Certains analystes dénoncent une instrumentalisation politique de la loi notamment via la déchéance de nationalité afin de réprimer les voix dissidentes, en interne comme à l'extérieur.
A l'échelle régionale, l'homosexualité est souvent rejetée comme déviante ou étrangère, renforcée par des convictions religieuses ou culturelles.
L'homosexualité est réprimée par la loi dans 64 pays du monde, selon les données 2025 de l'Association internationale des personnes lesbiennes, gays, bisexuelles, trans et intersexes (Ilga World).
La loi y prévoit des sanctions ou les juges y prononcent des peines à l'encontre des gays, lesbiennes, bisexuels, trans et intersexes.
Ces dernières années, de nombreux États africains ont adopté des législations plus strictes à l'égard de la communauté LGBTQ. Une trentaine d'Etats sur 54 ont des des lois qui interdisent et répriment l'homosexualité.
Le Mali avait adopté une loi pénalisant l'homosexualité en novembre 2024.
Le Ghana, le Nigéria et l'Ouganda comptent parmi les pays du continent à avoir promulgué des lois interdisant l'homosexualité, l'Ouganda ayant adopté les dispositions les plus strictes, érigeant en infraction capitale l'« homosexualité aggravée » et imposant des peines de prison à vie pour les relations homosexuelles consenties.
Au Sénégal, les groupes de pression et une bonne frange de l'opinion exigent la criminalisation explicite de l'homosexualité.

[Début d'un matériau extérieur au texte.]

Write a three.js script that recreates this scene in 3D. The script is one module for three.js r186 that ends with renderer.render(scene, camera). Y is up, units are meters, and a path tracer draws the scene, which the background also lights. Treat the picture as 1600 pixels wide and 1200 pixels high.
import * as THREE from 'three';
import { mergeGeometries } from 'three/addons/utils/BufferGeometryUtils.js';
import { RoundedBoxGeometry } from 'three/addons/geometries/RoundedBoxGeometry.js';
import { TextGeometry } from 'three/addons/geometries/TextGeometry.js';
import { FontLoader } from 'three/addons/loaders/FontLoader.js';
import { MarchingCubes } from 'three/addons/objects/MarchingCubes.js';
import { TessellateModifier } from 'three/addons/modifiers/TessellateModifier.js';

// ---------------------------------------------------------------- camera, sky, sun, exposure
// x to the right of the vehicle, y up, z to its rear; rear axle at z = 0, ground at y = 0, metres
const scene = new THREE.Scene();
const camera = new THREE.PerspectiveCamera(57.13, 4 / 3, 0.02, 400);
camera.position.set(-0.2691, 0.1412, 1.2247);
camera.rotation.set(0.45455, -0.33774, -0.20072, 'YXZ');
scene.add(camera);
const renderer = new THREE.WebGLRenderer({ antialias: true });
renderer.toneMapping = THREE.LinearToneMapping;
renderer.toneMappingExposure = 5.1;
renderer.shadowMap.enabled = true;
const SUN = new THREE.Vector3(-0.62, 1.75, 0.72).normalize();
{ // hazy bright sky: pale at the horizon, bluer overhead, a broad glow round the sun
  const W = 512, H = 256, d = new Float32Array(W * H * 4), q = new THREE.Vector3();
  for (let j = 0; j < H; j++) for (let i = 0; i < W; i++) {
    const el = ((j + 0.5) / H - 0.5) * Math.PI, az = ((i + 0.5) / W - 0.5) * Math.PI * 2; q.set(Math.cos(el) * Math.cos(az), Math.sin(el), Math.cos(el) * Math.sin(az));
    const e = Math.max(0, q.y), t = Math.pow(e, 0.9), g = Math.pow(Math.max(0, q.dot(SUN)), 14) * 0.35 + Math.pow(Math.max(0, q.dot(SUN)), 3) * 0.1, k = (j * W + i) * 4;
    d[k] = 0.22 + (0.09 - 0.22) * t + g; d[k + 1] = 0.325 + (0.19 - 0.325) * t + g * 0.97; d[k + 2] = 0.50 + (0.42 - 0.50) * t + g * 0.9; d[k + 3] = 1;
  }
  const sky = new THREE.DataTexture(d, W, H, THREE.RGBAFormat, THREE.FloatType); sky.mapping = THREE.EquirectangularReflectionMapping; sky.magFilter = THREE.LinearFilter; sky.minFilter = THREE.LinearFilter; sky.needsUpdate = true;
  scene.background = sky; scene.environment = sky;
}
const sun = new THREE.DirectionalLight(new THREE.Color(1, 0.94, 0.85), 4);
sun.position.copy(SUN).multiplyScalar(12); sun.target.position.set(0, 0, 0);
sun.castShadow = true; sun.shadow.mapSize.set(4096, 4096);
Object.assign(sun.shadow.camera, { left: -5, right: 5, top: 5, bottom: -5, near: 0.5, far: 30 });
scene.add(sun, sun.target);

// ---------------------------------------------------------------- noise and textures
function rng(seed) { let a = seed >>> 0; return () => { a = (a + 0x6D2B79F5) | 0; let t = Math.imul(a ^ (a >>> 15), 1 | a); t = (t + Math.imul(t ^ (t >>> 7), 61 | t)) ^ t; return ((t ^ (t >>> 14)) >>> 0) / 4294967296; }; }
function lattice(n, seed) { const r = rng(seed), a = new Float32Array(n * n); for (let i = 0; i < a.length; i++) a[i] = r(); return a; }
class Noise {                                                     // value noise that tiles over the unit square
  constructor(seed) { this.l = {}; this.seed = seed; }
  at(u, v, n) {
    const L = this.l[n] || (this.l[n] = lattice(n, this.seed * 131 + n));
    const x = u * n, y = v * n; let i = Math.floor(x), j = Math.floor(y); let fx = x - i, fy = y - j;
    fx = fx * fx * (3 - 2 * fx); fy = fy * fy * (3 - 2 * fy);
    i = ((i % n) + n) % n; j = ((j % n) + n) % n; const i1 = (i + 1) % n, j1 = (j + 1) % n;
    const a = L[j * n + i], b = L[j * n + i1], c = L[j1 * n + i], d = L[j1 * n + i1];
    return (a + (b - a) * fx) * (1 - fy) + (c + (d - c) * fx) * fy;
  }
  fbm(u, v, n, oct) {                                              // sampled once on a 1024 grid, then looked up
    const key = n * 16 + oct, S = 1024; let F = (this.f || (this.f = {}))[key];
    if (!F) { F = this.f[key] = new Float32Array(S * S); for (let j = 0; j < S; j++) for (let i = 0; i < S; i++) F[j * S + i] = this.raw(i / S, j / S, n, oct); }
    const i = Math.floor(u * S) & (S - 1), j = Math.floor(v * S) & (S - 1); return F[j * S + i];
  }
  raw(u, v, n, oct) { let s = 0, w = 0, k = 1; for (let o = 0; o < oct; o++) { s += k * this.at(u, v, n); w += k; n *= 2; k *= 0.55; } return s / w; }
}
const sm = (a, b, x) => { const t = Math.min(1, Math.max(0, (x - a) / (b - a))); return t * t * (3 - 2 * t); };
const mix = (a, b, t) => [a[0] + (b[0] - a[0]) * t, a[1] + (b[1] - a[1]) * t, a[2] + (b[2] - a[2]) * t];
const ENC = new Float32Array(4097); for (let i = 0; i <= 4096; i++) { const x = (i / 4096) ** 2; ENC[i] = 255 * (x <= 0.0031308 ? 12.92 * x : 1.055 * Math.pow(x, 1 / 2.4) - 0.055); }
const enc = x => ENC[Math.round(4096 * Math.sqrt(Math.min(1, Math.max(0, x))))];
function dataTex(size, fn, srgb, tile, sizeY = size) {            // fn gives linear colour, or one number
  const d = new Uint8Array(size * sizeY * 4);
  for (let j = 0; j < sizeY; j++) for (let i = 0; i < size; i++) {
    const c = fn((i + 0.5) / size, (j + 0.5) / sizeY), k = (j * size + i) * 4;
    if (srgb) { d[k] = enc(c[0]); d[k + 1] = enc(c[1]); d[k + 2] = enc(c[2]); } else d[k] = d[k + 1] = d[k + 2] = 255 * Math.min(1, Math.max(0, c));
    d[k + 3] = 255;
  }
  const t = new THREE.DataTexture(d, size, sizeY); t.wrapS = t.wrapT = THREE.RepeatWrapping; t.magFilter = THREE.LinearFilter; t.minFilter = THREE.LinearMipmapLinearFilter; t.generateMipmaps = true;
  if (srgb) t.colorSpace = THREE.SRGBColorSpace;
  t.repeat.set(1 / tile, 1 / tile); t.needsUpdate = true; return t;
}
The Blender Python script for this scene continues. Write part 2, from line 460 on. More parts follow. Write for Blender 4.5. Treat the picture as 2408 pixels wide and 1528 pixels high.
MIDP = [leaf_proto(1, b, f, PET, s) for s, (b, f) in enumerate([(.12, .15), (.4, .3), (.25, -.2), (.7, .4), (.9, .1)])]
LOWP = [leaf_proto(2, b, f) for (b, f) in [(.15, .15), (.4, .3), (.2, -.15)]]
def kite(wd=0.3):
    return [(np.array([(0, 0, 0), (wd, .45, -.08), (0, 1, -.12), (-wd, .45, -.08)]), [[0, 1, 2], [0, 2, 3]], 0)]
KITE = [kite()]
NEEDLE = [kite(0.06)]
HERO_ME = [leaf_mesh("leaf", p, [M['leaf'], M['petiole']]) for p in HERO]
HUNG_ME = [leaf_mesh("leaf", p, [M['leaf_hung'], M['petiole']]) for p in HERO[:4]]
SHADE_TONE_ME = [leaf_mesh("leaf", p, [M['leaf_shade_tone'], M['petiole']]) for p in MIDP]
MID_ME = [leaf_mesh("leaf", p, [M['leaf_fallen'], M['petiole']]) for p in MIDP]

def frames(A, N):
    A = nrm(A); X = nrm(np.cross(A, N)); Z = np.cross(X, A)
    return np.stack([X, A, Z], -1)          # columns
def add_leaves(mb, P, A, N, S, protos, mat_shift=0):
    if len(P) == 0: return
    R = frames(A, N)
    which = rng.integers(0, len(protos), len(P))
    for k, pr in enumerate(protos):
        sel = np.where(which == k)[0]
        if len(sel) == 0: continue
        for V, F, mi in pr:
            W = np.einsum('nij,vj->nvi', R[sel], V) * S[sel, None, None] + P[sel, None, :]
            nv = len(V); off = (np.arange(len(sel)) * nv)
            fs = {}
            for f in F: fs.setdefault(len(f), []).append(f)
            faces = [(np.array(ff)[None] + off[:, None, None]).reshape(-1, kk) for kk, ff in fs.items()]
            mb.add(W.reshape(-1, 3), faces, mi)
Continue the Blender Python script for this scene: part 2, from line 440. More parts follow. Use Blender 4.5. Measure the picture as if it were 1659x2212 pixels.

Le gouvernement par la voie du ministre porte-parole du gouvernement, Amadou Moustapha Ndiekk Sarré, a récemment déclaré que " le processus législatif était déjà en cours."
En Tanzanie, en Zambie, en Sierra Leone et en Gambie, les relations entre personnes du même sexe sont punies d'une peine de prison pouvant aller jusqu'à la perpétuité.
Au Nigeria, au Kenya et au Malawi, les peines de prison peuvent atteindre jusqu'à 14 ans.